> [Listed entries]:

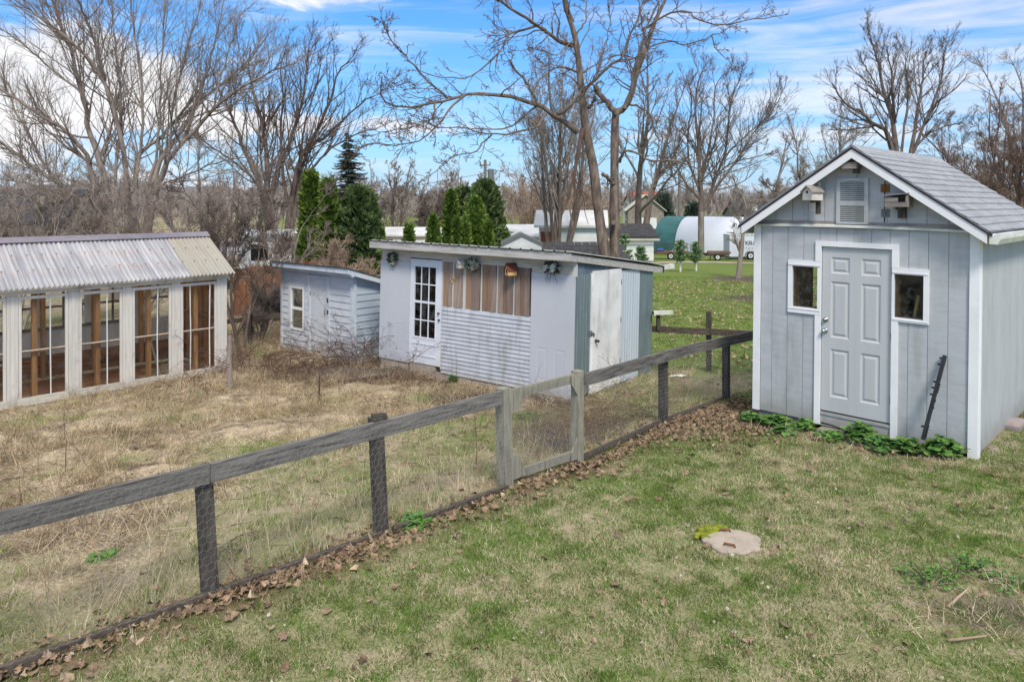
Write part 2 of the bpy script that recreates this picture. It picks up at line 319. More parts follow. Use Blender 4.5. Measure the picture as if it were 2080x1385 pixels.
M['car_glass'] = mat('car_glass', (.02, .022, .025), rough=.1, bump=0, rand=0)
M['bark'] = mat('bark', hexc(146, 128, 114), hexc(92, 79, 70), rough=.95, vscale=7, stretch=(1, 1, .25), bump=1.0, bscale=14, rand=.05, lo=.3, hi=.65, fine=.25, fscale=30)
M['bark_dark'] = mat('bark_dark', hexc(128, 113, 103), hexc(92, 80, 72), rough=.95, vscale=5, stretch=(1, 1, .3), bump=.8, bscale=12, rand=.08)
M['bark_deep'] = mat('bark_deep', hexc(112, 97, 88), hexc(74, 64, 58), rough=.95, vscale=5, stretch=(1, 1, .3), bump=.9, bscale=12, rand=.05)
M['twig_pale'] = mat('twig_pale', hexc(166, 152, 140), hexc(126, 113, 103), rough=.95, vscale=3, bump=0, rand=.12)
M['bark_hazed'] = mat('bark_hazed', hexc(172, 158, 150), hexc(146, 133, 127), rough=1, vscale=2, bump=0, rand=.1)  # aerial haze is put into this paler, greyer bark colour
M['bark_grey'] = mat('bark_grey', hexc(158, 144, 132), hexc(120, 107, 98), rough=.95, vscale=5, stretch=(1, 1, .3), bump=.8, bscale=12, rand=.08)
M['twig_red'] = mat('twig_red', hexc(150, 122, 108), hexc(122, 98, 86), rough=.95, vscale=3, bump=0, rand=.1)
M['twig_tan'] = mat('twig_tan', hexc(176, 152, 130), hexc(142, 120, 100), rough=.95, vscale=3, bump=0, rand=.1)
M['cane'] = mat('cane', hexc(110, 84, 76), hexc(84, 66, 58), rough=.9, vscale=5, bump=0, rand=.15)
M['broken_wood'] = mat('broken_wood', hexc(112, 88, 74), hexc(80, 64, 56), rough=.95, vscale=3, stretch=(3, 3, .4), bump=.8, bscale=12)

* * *

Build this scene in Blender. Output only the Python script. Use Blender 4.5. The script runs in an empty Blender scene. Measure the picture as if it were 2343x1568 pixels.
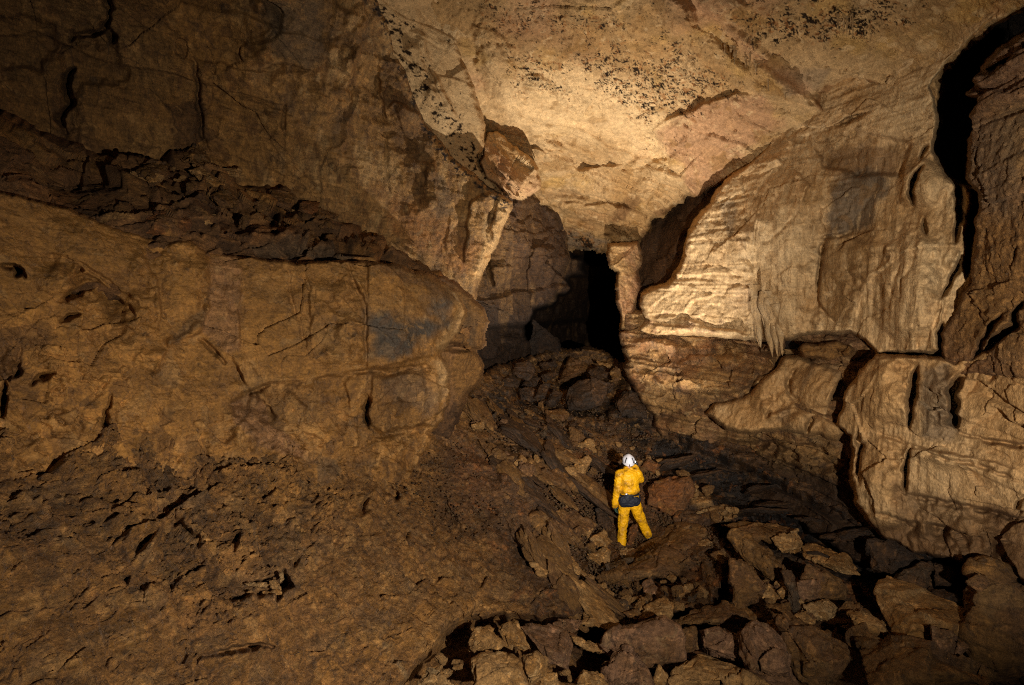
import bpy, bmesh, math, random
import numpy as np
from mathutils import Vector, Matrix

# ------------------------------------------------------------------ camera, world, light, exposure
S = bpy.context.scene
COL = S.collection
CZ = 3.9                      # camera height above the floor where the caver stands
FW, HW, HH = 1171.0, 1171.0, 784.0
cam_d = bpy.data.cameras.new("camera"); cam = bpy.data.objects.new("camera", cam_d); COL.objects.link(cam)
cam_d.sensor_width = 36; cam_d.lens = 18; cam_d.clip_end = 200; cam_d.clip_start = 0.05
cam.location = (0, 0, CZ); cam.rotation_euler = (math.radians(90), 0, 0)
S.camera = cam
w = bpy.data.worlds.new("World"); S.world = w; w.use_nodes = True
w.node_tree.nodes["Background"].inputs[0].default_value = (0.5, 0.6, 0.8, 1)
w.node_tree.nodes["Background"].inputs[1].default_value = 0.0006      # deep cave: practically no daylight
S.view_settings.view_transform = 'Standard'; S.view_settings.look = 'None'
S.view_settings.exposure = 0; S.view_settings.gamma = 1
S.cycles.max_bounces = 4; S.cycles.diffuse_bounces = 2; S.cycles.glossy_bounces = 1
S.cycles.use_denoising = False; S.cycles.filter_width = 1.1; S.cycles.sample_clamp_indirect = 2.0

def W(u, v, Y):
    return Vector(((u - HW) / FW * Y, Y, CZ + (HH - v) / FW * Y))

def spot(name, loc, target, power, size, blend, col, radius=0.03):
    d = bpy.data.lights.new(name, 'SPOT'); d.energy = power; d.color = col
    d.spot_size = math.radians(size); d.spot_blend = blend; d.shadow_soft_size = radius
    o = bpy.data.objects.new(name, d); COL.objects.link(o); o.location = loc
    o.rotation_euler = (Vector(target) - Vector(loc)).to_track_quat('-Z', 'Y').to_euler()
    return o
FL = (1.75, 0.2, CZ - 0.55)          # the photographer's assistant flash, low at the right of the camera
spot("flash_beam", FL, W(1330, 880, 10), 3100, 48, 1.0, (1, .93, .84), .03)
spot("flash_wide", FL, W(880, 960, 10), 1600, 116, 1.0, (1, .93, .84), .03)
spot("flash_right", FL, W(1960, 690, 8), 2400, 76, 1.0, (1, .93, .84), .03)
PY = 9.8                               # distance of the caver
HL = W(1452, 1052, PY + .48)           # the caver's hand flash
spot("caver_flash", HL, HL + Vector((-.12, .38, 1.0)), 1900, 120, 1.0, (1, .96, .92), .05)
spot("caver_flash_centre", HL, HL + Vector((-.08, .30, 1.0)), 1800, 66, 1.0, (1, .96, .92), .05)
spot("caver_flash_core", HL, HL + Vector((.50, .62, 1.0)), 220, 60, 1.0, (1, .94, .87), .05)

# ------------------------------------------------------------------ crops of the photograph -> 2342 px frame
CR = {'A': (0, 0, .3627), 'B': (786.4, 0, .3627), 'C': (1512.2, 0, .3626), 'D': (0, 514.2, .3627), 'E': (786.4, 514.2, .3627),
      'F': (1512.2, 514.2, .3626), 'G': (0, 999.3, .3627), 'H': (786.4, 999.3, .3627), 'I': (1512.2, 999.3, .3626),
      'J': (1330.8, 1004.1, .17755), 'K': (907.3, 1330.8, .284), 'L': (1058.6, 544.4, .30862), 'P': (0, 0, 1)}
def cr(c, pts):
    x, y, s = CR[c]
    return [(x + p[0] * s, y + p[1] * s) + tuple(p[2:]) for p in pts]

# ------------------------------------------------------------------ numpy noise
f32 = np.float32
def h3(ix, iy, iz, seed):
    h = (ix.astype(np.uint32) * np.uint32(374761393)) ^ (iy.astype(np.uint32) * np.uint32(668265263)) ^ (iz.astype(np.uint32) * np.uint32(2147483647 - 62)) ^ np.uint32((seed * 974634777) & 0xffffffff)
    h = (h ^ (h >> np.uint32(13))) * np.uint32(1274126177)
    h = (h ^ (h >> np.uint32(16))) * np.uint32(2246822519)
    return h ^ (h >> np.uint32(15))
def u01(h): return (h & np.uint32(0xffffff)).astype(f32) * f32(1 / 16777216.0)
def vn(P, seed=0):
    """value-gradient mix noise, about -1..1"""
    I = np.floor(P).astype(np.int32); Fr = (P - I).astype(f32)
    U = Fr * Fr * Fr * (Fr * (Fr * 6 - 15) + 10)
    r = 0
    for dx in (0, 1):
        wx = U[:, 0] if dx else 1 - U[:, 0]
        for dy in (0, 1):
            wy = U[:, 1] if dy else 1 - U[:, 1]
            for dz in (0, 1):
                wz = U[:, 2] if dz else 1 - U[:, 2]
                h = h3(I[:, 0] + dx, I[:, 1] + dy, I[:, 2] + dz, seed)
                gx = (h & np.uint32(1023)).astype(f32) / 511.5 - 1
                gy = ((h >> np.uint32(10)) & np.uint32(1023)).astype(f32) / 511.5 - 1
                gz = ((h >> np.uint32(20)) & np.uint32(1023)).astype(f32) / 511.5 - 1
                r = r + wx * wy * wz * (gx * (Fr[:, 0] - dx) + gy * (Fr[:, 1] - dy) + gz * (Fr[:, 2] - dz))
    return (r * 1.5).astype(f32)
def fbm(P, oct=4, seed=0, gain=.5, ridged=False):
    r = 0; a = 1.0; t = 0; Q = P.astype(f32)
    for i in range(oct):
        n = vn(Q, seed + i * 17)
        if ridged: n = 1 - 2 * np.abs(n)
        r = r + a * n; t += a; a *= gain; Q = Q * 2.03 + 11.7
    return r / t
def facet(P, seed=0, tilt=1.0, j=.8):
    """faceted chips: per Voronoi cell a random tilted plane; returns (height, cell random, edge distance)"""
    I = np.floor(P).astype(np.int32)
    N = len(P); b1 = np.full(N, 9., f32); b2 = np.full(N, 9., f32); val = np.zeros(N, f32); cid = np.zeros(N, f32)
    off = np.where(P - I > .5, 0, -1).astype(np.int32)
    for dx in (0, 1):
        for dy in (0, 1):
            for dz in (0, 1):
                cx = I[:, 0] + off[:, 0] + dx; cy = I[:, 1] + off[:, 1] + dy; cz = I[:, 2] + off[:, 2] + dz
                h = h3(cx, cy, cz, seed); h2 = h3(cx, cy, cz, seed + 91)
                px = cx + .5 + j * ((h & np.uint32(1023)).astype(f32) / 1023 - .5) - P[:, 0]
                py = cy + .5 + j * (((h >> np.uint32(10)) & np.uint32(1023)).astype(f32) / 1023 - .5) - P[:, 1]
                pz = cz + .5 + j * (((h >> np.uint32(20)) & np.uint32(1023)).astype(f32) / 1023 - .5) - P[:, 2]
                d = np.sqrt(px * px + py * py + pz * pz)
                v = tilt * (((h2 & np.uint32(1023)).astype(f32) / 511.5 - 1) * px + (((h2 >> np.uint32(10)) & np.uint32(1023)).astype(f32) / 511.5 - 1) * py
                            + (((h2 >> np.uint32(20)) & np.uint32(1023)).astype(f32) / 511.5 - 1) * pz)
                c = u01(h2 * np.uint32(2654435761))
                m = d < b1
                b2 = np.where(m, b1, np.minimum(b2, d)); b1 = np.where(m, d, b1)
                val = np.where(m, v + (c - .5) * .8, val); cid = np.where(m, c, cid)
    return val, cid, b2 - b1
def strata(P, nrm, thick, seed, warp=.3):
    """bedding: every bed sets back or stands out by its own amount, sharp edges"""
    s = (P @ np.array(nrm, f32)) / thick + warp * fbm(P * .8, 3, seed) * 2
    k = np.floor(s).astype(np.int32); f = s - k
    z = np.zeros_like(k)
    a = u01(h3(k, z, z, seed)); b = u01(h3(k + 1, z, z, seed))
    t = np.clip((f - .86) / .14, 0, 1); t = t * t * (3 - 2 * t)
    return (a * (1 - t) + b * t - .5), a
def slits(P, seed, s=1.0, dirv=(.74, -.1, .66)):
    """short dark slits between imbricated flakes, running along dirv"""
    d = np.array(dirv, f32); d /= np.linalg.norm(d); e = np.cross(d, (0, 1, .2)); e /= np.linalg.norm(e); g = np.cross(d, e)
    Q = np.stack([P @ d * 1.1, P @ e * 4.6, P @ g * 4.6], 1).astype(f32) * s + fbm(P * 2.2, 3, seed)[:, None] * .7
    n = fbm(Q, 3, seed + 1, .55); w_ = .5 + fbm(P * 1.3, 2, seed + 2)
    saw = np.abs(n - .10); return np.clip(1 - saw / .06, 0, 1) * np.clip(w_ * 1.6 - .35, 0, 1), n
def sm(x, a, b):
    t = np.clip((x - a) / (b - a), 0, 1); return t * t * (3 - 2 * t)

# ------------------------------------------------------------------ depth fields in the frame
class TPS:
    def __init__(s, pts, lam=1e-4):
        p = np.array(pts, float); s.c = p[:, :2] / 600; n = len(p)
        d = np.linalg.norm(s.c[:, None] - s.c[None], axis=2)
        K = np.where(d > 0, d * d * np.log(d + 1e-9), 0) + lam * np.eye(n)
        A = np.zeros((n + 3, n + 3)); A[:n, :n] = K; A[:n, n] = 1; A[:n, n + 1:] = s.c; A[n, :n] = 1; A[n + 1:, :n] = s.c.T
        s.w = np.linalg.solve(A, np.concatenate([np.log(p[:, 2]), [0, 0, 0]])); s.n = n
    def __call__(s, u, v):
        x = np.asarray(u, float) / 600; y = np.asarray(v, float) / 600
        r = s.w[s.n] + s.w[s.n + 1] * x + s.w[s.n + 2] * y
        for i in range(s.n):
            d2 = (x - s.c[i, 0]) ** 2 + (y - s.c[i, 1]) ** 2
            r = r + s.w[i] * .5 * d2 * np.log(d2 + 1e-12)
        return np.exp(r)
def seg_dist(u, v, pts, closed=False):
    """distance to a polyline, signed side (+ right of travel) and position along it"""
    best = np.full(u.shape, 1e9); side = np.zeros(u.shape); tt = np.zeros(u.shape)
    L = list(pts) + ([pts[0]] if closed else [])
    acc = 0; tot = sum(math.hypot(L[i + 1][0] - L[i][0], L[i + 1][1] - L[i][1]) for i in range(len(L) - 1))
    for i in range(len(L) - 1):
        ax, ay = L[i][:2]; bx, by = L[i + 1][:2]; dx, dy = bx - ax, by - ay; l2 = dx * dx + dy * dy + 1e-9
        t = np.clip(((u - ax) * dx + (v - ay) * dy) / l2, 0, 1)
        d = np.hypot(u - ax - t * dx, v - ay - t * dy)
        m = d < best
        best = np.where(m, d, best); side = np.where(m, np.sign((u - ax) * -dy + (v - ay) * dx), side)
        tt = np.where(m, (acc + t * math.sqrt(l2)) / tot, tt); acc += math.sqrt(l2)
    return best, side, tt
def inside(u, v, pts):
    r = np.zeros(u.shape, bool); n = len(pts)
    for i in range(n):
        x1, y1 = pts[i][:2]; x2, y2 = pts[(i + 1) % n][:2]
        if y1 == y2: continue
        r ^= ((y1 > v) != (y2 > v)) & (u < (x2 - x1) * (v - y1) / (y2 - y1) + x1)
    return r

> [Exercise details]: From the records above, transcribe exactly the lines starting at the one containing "Build this scene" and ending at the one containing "return Vector(((u - HW)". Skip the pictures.

> [Output for this exercise]:
Build this scene in Blender. Output only the Python script. Use Blender 4.5. The script runs in an empty Blender scene. Measure the picture as if it were 2343x1568 pixels.
import bpy, bmesh, math, random
import numpy as np
from mathutils import Vector, Matrix

# ------------------------------------------------------------------ camera, world, light, exposure
S = bpy.context.scene
COL = S.collection
CZ = 3.9                      # camera height above the floor where the caver stands
FW, HW, HH = 1171.0, 1171.0, 784.0
cam_d = bpy.data.cameras.new("camera"); cam = bpy.data.objects.new("camera", cam_d); COL.objects.link(cam)
cam_d.sensor_width = 36; cam_d.lens = 18; cam_d.clip_end = 200; cam_d.clip_start = 0.05
cam.location = (0, 0, CZ); cam.rotation_euler = (math.radians(90), 0, 0)
S.camera = cam
w = bpy.data.worlds.new("World"); S.world = w; w.use_nodes = True
w.node_tree.nodes["Background"].inputs[0].default_value = (0.5, 0.6, 0.8, 1)
w.node_tree.nodes["Background"].inputs[1].default_value = 0.0006      # deep cave: practically no daylight
S.view_settings.view_transform = 'Standard'; S.view_settings.look = 'None'
S.view_settings.exposure = 0; S.view_settings.gamma = 1
S.cycles.max_bounces = 4; S.cycles.diffuse_bounces = 2; S.cycles.glossy_bounces = 1
S.cycles.use_denoising = False; S.cycles.filter_width = 1.1; S.cycles.sample_clamp_indirect = 2.0

def W(u, v, Y):
    return Vector(((u - HW) / FW * Y, Y, CZ + (HH - v) / FW * Y))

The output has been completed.